▶ _Supplied data_

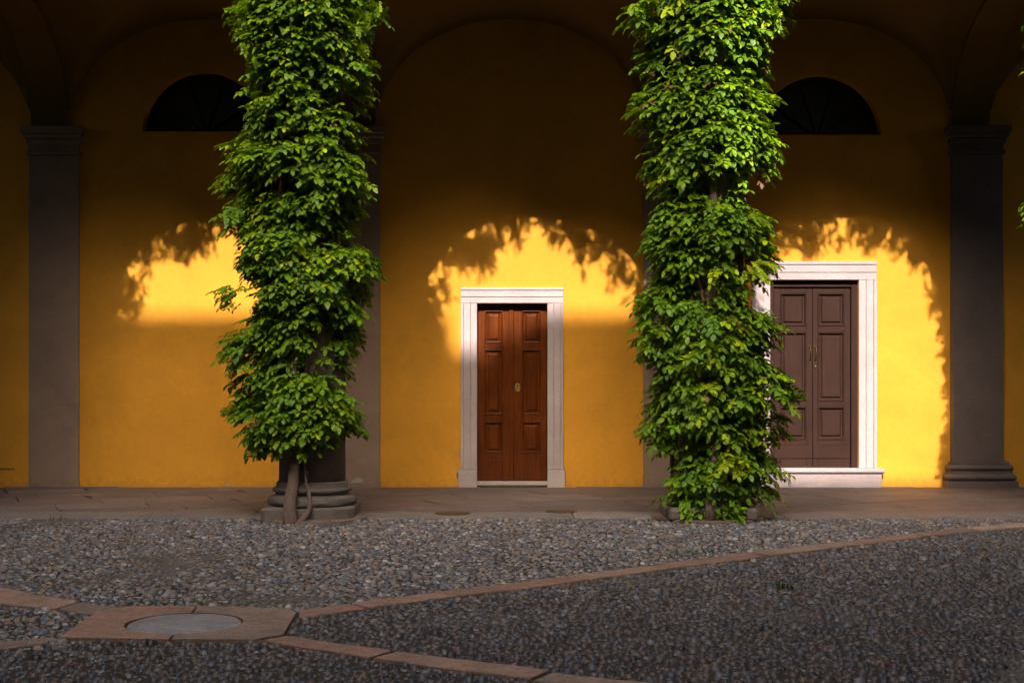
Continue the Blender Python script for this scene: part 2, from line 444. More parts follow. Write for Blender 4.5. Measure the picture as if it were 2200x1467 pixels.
# vault, transverse arches, front wall
def groin(x, y, a=1.80, b=1.83):
    p = 1 - (x / a) ** 2; q = 1 - (y / b) ** 2
    return SPRING + 1.46 * math.sqrt(max(0, p, q))
VX = [-10.3] + COLX + [10.25]
for xa, xb in zip(VX, VX[1:]):
    m = MB(); cx = (xa + xb) / 2; nx, ny = 44, 36; hy = 1.81; cy = -1.81; hx = (xb - xa) / 2
    for j in range(ny + 1):
        for i in range(nx + 1):
            x = -hx + 2 * hx * i / nx; y = -hy + 2 * hy * j / ny
            m.v.append((cx + x, cy + y, groin(x, y)))
    for j in range(ny):
        for i in range(nx):
            k = j * (nx + 1) + i; m.f.append((k, k + nx + 1, k + nx + 2, k + 1))
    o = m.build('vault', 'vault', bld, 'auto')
    o['label'] = 'shadowed groin vault over one bay of the portico'
for k, x in enumerate(COLX):
    m = MB(); n = 28; h = .25
    for i in range(n + 1):
        t = math.pi * i / n; y = -1.81 - 1.80 * math.cos(t); z = SPRING + 1.38 * math.sin(t) - .002
        m.v += [(x - h, y, z), (x + h, y, z), (x - h, y, z + .5), (x + h, y, z + .5)]
    for i in range(n):
        q = 4 * i; m.f += [(q, q + 1, q + 5, q + 4), (q, q + 4, q + 6, q + 2), (q + 1, q + 3, q + 7, q + 5)]
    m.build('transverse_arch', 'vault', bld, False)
def arch_wall(axes, half, y0, y1, z_sp, ry, ztop, mat, name, ax=0):
    """wall on a row of columns: semi-elliptical openings between the axes"""
    m = MB(); segs = []
    def P(u, y, z): return (u, y, z)
    for ua, ub in zip(axes, axes[1:]):
        c = (ua + ub) / 2; a = (ub - ua) / 2 - half; n = 32
        us = [c - a * math.cos(math.pi * i / n) for i in range(n + 1)]
        zs = [z_sp + ry * math.sin(math.pi * i / n) for i in range(n + 1)]
        for i in range(n):
            A = (us[i], zs[i]); B = (us[i + 1], zs[i + 1])
            m.add([P(A[0], y0, A[1]), P(B[0], y0, B[1]), P(B[0], y0, ztop), P(A[0], y0, ztop)], [(0, 1, 2, 3)])
            m.add([P(A[0], y1, A[1]), P(B[0], y1, B[1]), P(B[0], y1, ztop), P(A[0], y1, ztop)], [(3, 2, 1, 0)])
            m.add([P(A[0], y0, A[1]), P(A[0], y1, A[1]), P(B[0], y1, B[1]), P(B[0], y0, B[1])], [(0, 1, 2, 3)])
        m.add([P(ub - half, y0, z_sp), P(ub + half, y0, z_sp), P(ub + half, y0, ztop), P(ub - half, y0, ztop),
               P(ub - half, y1, z_sp), P(ub + half, y1, z_sp), P(ub + half, y1, ztop), P(ub - half, y1, ztop)],
              [(0, 1, 2, 3), (7, 6, 5, 4), (0, 4, 5, 1)])
    u = axes[0]
    m.add([P(u - half, y0, z_sp), P(u + half, y0, z_sp), P(u + half, y0, ztop), P(u - half, y0, ztop),
           P(u - half, y1, z_sp), P(u + half, y1, z_sp), P(u + half, y1, ztop), P(u - half, y1, ztop)],
          [(0, 1, 2, 3), (7, 6, 5, 4), (0, 4, 5, 1)])
    return m.build(name, mat, bld)
fw = arch_wall(COLX, .33, COLY - .28, COLY + .28, SPRING, RY, TOP, 'facade', 'front_wall')
fw['label'] = 'plastered wall carried by the column arches'
MB().box(-11.6, 11.6, COLY - .9, .8, TOP, TOP + .25).build('roof', 'roof', bld)
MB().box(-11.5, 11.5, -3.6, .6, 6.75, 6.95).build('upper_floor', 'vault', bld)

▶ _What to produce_
Repeat the data exactly, dropping every picture it holds.

▶ _Response to this exercise_
Continue the Blender Python script for this scene: part 2, from line 444. More parts follow. Write for Blender 4.5. Measure the picture as if it were 2200x1467 pixels.
# vault, transverse arches, front wall
def groin(x, y, a=1.80, b=1.83):
    p = 1 - (x / a) ** 2; q = 1 - (y / b) ** 2
    return SPRING + 1.46 * math.sqrt(max(0, p, q))
VX = [-10.3] + COLX + [10.25]
for xa, xb in zip(VX, VX[1:]):
    m = MB(); cx = (xa + xb) / 2; nx, ny = 44, 36; hy = 1.81; cy = -1.81; hx = (xb - xa) / 2
    for j in range(ny + 1):
        for i in range(nx + 1):
            x = -hx + 2 * hx * i / nx; y = -hy + 2 * hy * j / ny
            m.v.append((cx + x, cy + y, groin(x, y)))
    for j in range(ny):
        for i in range(nx):
            k = j * (nx + 1) + i; m.f.append((k, k + nx + 1, k + nx + 2, k + 1))
    o = m.build('vault', 'vault', bld, 'auto')
    o['label'] = 'shadowed groin vault over one bay of the portico'
for k, x in enumerate(COLX):
    m = MB(); n = 28; h = .25
    for i in range(n + 1):
        t = math.pi * i / n; y = -1.81 - 1.80 * math.cos(t); z = SPRING + 1.38 * math.sin(t) - .002
        m.v += [(x - h, y, z), (x + h, y, z), (x - h, y, z + .5), (x + h, y, z + .5)]
    for i in range(n):
        q = 4 * i; m.f += [(q, q + 1, q + 5, q + 4), (q, q + 4, q + 6, q + 2), (q + 1, q + 3, q + 7, q + 5)]
    m.build('transverse_arch', 'vault', bld, False)
def arch_wall(axes, half, y0, y1, z_sp, ry, ztop, mat, name, ax=0):
    """wall on a row of columns: semi-elliptical openings between the axes"""
    m = MB(); segs = []
    def P(u, y, z): return (u, y, z)
    for ua, ub in zip(axes, axes[1:]):
        c = (ua + ub) / 2; a = (ub - ua) / 2 - half; n = 32
        us = [c - a * math.cos(math.pi * i / n) for i in range(n + 1)]
        zs = [z_sp + ry * math.sin(math.pi * i / n) for i in range(n + 1)]
        for i in range(n):
            A = (us[i], zs[i]); B = (us[i + 1], zs[i + 1])
            m.add([P(A[0], y0, A[1]), P(B[0], y0, B[1]), P(B[0], y0, ztop), P(A[0], y0, ztop)], [(0, 1, 2, 3)])
            m.add([P(A[0], y1, A[1]), P(B[0], y1, B[1]), P(B[0], y1, ztop), P(A[0], y1, ztop)], [(3, 2, 1, 0)])
            m.add([P(A[0], y0, A[1]), P(A[0], y1, A[1]), P(B[0], y1, B[1]), P(B[0], y0, B[1])], [(0, 1, 2, 3)])
        m.add([P(ub - half, y0, z_sp), P(ub + half, y0, z_sp), P(ub + half, y0, ztop), P(ub - half, y0, ztop),
               P(ub - half, y1, z_sp), P(ub + half, y1, z_sp), P(ub + half, y1, ztop), P(ub - half, y1, ztop)],
              [(0, 1, 2, 3), (7, 6, 5, 4), (0, 4, 5, 1)])
    u = axes[0]
    m.add([P(u - half, y0, z_sp), P(u + half, y0, z_sp), P(u + half, y0, ztop), P(u - half, y0, ztop),
           P(u - half, y1, z_sp), P(u + half, y1, z_sp), P(u + half, y1, ztop), P(u - half, y1, ztop)],
          [(0, 1, 2, 3), (7, 6, 5, 4), (0, 4, 5, 1)])
    return m.build(name, mat, bld)
fw = arch_wall(COLX, .33, COLY - .28, COLY + .28, SPRING, RY, TOP, 'facade', 'front_wall')
fw['label'] = 'plastered wall carried by the column arches'
MB().box(-11.6, 11.6, COLY - .9, .8, TOP, TOP + .25).build('roof', 'roof', bld)
MB().box(-11.5, 11.5, -3.6, .6, 6.75, 6.95).build('upper_floor', 'vault', bld)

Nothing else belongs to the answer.